• **EXERCISE INPUT**:
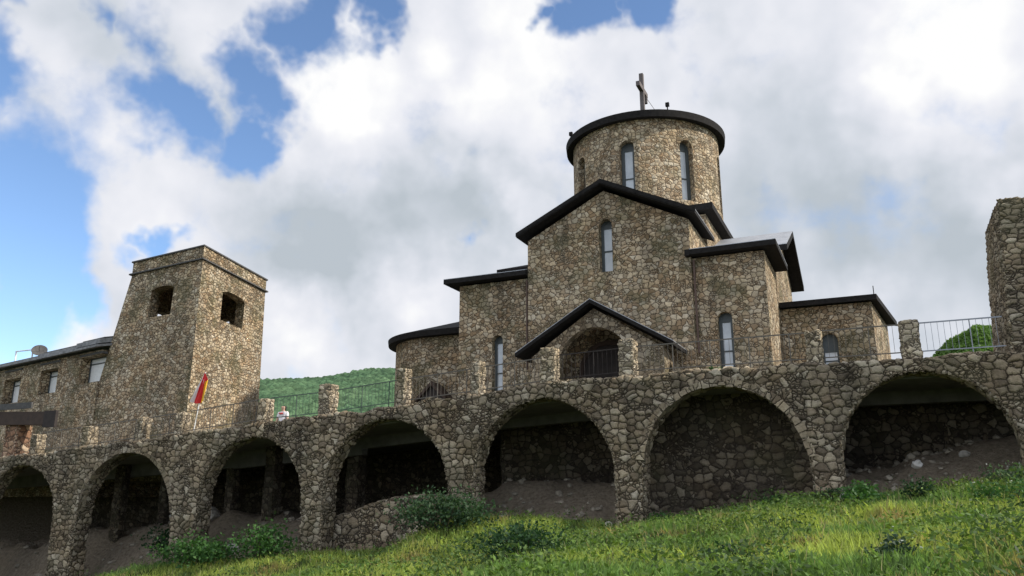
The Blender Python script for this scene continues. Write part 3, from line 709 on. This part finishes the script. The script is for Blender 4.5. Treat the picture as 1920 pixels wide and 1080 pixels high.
for i in range(4):
    j = (i + 1) % 4
    par.add([(Po[i][0], Po[i][1], 12.578), (Po[j][0], Po[j][1], 12.578), (Pi[j][0], Pi[j][1], 12.578), (Pi[i][0], Pi[i][1], 12.578),
             (Po[i][0], Po[i][1], 13.25), (Po[j][0], Po[j][1], 13.25), (Pi[j][0], Pi[j][1], 13.25), (Pi[i][0], Pi[i][1], 13.25)], [(0, 1, 5, 4), (2, 3, 7, 6), (4, 5, 6, 7), (0, 3, 2, 1)])
obj('tower_parapet', par, M['tower'], tower)
cp = MB(); Q = [(x, y) for x, y, z in ringz(12.55, -.12)]; Qi = [(x, y) for x, y, z in ringz(12.55, .6)]
for i in range(4):
    j = (i + 1) % 4
    cp.add([(Q[i][0], Q[i][1], 13.253), (Q[j][0], Q[j][1], 13.253), (Qi[j][0], Qi[j][1], 13.253), (Qi[i][0], Qi[i][1], 13.253),
            (Q[i][0], Q[i][1], 13.33), (Q[j][0], Q[j][1], 13.33), (Qi[j][0], Qi[j][1], 13.33), (Qi[i][0], Qi[i][1], 13.33)], [(0, 1, 5, 4), (2, 3, 7, 6), (4, 5, 6, 7), (0, 3, 2, 1)])
obj('coping', cp, M['slate'], tower)

# ------------------------------------------------------------------ building with deep windows, far left
bd = empty('stone_building', (-46, 33, 1.8), 'low stone building with deep-set pale windows under a dark roof, left of the tower', 'building')
A2, tv, nv = Vector((-38.0, 30.9, 0)), Vector((-.977, .214, 0)), Vector((.214, .977, 0))
def bp_(s, d, z): q = A2 + tv * s + nv * d; return (q.x, q.y, z)
yawb = math.atan2(.214 * -1, .977) * 1.0
cuts = []
for s, wd, zb, hh in ((3.15, 2.35, 6.34, 1.55), (8.2, 2.3, 6.1, 1.5), (13.3, 2.4, 5.85, 1.6)):
    cuts.append(window(bd, bp_(s, 0, zb), yawb, wd, hh, .66, bars=(.78,), arched=False, narrow=.05, head=False, pane='white'))
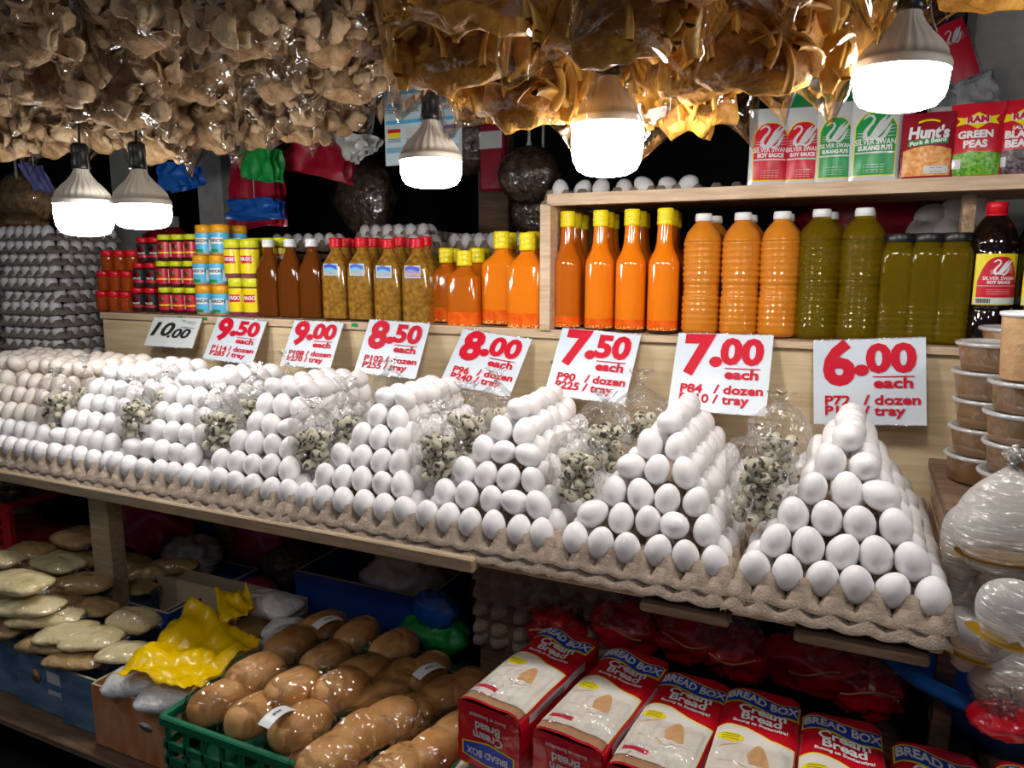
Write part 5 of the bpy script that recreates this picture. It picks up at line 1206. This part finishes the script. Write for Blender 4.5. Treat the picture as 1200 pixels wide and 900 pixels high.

• **TASK INSTRUCTIONS**: Quote every record above exactly, omitting any pictures they contain.

• **TASK RESULT**:
The Blender Python script for this scene continues. Write part 3, from line 709 on. This part finishes the script. The script is for Blender 4.5. Treat the picture as 1920 pixels wide and 1080 pixels high.
for i in range(4):
    j = (i + 1) % 4
    par.add([(Po[i][0], Po[i][1], 12.578), (Po[j][0], Po[j][1], 12.578), (Pi[j][0], Pi[j][1], 12.578), (Pi[i][0], Pi[i][1], 12.578),
             (Po[i][0], Po[i][1], 13.25), (Po[j][0], Po[j][1], 13.25), (Pi[j][0], Pi[j][1], 13.25), (Pi[i][0], Pi[i][1], 13.25)], [(0, 1, 5, 4), (2, 3, 7, 6), (4, 5, 6, 7), (0, 3, 2, 1)])
obj('tower_parapet', par, M['tower'], tower)
cp = MB(); Q = [(x, y) for x, y, z in ringz(12.55, -.12)]; Qi = [(x, y) for x, y, z in ringz(12.55, .6)]
for i in range(4):
    j = (i + 1) % 4
    cp.add([(Q[i][0], Q[i][1], 13.253), (Q[j][0], Q[j][1], 13.253), (Qi[j][0], Qi[j][1], 13.253), (Qi[i][0], Qi[i][1], 13.253),
            (Q[i][0], Q[i][1], 13.33), (Q[j][0], Q[j][1], 13.33), (Qi[j][0], Qi[j][1], 13.33), (Qi[i][0], Qi[i][1], 13.33)], [(0, 1, 5, 4), (2, 3, 7, 6), (4, 5, 6, 7), (0, 3, 2, 1)])
obj('coping', cp, M['slate'], tower)

# ------------------------------------------------------------------ building with deep windows, far left
bd = empty('stone_building', (-46, 33, 1.8), 'low stone building with deep-set pale windows under a dark roof, left of the tower', 'building')
A2, tv, nv = Vector((-38.0, 30.9, 0)), Vector((-.977, .214, 0)), Vector((.214, .977, 0))
def bp_(s, d, z): q = A2 + tv * s + nv * d; return (q.x, q.y, z)
yawb = math.atan2(.214 * -1, .977) * 1.0
cuts = []
for s, wd, zb, hh in ((3.15, 2.35, 6.34, 1.55), (8.2, 2.3, 6.1, 1.5), (13.3, 2.4, 5.85, 1.6)):
    cuts.append(window(bd, bp_(s, 0, zb), yawb, wd, hh, .66, bars=(.78,), arched=False, narrow=.05, head=False, pane='white'))
Write part 5 of the bpy script that recreates this picture. It picks up at line 1206. This part finishes the script. Write for Blender 4.5. Treat the picture as 1200 pixels wide and 900 pixels high.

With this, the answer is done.